| DATA RECORDS |

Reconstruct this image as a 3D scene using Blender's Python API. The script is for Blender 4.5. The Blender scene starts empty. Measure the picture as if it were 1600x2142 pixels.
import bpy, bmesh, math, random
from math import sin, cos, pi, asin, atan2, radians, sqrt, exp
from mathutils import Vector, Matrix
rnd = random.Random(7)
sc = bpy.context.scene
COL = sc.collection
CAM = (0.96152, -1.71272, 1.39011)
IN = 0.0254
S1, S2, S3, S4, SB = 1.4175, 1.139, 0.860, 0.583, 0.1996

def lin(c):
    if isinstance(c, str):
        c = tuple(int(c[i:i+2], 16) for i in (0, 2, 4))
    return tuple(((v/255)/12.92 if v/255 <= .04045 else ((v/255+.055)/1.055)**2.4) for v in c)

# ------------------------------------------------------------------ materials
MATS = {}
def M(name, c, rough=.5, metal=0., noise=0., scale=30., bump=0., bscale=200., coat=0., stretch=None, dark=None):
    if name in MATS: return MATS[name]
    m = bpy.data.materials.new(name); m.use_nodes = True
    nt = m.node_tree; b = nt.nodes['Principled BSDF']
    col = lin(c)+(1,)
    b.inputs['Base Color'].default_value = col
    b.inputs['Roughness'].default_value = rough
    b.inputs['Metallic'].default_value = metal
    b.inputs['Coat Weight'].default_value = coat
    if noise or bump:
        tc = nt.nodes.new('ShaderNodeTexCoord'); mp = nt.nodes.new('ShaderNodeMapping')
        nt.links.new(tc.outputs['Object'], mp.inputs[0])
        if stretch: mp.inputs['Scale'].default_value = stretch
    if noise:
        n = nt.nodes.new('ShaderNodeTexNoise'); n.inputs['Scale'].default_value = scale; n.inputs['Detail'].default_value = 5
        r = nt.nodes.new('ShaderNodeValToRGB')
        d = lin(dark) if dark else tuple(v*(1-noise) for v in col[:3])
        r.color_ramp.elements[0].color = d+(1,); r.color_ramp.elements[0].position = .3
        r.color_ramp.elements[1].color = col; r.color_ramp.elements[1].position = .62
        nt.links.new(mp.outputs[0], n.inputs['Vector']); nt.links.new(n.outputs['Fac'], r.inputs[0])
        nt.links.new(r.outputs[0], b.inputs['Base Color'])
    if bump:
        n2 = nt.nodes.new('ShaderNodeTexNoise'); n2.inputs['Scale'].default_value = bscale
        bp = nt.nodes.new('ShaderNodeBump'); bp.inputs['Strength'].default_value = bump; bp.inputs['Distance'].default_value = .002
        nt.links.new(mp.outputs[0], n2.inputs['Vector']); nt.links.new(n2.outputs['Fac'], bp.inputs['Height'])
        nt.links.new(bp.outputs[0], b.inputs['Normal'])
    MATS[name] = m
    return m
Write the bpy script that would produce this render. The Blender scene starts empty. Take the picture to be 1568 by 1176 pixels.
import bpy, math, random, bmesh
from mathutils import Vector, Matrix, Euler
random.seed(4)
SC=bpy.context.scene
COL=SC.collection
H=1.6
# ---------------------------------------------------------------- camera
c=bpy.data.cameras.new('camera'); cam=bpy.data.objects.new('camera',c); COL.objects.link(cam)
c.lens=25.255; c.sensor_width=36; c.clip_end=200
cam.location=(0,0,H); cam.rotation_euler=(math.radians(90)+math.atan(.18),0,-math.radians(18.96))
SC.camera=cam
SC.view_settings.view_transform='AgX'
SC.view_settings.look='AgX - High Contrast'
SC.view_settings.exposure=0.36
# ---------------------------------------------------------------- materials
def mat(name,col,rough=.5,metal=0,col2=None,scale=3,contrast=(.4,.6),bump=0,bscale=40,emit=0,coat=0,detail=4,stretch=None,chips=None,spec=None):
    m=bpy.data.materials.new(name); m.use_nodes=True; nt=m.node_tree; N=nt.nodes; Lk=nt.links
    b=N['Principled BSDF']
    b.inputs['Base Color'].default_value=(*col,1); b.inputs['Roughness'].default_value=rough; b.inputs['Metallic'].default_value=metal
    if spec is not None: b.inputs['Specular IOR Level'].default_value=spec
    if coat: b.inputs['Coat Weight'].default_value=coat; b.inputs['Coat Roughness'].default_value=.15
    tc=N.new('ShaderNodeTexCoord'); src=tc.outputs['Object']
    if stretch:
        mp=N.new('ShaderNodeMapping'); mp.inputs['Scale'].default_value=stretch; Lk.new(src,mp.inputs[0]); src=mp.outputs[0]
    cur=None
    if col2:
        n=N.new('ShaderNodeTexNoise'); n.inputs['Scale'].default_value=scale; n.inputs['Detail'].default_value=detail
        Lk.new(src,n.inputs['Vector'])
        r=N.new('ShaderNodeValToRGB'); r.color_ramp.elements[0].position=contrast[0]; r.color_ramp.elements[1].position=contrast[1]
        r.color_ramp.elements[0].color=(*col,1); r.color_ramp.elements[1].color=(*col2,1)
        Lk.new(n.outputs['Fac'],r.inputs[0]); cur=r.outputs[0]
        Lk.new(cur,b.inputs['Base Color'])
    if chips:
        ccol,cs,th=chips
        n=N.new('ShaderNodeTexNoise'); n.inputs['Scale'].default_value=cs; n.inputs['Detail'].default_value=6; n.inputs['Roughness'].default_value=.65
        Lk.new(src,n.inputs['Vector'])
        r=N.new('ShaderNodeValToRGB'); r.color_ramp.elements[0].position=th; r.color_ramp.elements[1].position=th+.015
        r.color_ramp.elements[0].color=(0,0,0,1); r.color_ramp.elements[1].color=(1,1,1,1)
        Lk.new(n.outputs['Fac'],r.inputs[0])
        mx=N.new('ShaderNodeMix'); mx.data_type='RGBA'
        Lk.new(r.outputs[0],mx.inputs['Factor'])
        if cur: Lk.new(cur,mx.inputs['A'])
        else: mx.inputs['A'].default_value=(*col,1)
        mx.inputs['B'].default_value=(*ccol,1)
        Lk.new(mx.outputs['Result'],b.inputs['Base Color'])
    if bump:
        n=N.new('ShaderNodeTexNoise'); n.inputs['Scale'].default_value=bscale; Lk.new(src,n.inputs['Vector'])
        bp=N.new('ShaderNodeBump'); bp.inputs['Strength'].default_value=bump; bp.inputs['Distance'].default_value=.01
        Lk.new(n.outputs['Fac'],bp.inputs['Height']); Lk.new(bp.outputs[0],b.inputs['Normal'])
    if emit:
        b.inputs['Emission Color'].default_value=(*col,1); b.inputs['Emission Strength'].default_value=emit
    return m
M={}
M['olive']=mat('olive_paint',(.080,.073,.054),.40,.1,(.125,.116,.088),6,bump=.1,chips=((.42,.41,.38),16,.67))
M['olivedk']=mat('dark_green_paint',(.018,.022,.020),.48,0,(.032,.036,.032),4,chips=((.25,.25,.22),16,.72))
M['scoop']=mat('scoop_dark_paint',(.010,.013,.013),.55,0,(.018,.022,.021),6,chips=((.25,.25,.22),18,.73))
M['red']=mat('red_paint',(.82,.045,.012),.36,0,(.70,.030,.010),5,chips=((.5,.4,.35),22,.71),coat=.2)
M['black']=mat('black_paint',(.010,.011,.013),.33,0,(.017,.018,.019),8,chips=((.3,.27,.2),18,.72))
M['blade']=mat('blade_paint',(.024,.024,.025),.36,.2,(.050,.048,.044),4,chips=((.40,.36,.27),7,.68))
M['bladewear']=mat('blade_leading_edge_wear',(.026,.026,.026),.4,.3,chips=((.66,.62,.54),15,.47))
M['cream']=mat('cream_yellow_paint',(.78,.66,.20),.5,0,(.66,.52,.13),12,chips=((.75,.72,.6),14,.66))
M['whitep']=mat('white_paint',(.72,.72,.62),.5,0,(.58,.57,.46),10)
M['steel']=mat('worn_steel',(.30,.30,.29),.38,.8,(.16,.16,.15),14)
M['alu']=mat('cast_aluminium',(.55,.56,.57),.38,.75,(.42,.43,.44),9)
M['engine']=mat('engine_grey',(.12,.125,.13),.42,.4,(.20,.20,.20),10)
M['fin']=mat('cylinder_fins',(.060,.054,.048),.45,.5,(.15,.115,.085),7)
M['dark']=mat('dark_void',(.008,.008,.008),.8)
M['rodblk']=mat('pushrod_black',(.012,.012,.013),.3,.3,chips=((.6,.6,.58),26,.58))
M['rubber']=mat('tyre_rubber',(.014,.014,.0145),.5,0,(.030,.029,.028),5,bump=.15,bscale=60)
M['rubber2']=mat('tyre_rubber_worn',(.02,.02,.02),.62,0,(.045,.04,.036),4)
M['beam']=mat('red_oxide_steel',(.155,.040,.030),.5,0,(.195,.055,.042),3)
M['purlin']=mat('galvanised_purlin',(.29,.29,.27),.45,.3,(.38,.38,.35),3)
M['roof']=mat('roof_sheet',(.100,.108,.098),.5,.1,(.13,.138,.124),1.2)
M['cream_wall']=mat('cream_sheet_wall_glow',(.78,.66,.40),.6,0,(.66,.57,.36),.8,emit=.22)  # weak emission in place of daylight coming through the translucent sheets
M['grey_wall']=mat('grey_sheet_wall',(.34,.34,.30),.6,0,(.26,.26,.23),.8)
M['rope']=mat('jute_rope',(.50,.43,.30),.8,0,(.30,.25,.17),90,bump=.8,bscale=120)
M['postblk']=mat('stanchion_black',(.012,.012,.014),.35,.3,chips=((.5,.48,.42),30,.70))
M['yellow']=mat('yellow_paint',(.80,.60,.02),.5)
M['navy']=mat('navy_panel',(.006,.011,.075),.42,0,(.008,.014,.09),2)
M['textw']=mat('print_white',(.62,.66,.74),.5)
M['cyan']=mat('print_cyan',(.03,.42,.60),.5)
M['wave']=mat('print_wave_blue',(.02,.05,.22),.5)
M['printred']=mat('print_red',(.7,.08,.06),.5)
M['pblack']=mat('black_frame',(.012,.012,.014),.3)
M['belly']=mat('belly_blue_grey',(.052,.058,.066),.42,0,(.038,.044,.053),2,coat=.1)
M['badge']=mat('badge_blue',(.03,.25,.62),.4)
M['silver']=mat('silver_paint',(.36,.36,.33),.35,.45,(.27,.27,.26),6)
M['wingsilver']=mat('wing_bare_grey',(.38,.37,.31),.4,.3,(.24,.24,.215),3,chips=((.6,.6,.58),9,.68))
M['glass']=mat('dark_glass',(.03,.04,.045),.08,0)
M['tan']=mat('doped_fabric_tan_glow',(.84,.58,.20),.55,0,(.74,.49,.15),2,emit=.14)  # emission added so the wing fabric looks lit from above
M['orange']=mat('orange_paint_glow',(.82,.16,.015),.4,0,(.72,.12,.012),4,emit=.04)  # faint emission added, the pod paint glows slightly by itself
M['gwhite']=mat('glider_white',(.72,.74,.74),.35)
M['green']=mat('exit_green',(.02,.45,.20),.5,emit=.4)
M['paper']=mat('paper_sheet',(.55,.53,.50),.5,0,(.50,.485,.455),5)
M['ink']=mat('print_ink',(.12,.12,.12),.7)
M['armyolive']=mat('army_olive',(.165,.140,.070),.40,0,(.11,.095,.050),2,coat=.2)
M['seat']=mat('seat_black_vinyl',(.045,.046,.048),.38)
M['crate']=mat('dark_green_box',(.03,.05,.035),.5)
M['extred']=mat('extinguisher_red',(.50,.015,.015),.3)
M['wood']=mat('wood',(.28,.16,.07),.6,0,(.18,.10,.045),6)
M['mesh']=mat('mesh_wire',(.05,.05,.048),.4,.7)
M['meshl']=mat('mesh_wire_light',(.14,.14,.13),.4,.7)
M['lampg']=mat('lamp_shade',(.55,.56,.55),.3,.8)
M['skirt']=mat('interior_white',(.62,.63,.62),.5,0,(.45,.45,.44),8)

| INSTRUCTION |
What you return should be the lines from the start of the data through the line with "return tuple(((v/255)/12.92 if", quoted exactly and nothing more.

| OUTPUT FOR THIS TASK |
Reconstruct this image as a 3D scene using Blender's Python API. The script is for Blender 4.5. The Blender scene starts empty. Measure the picture as if it were 1600x2142 pixels.
import bpy, bmesh, math, random
from math import sin, cos, pi, asin, atan2, radians, sqrt, exp
from mathutils import Vector, Matrix
rnd = random.Random(7)
sc = bpy.context.scene
COL = sc.collection
CAM = (0.96152, -1.71272, 1.39011)
IN = 0.0254
S1, S2, S3, S4, SB = 1.4175, 1.139, 0.860, 0.583, 0.1996

def lin(c):
    if isinstance(c, str):
        c = tuple(int(c[i:i+2], 16) for i in (0, 2, 4))
    return tuple(((v/255)/12.92 if v/255 <= .04045 else ((v/255+.055)/1.055)**2.4) for v in c)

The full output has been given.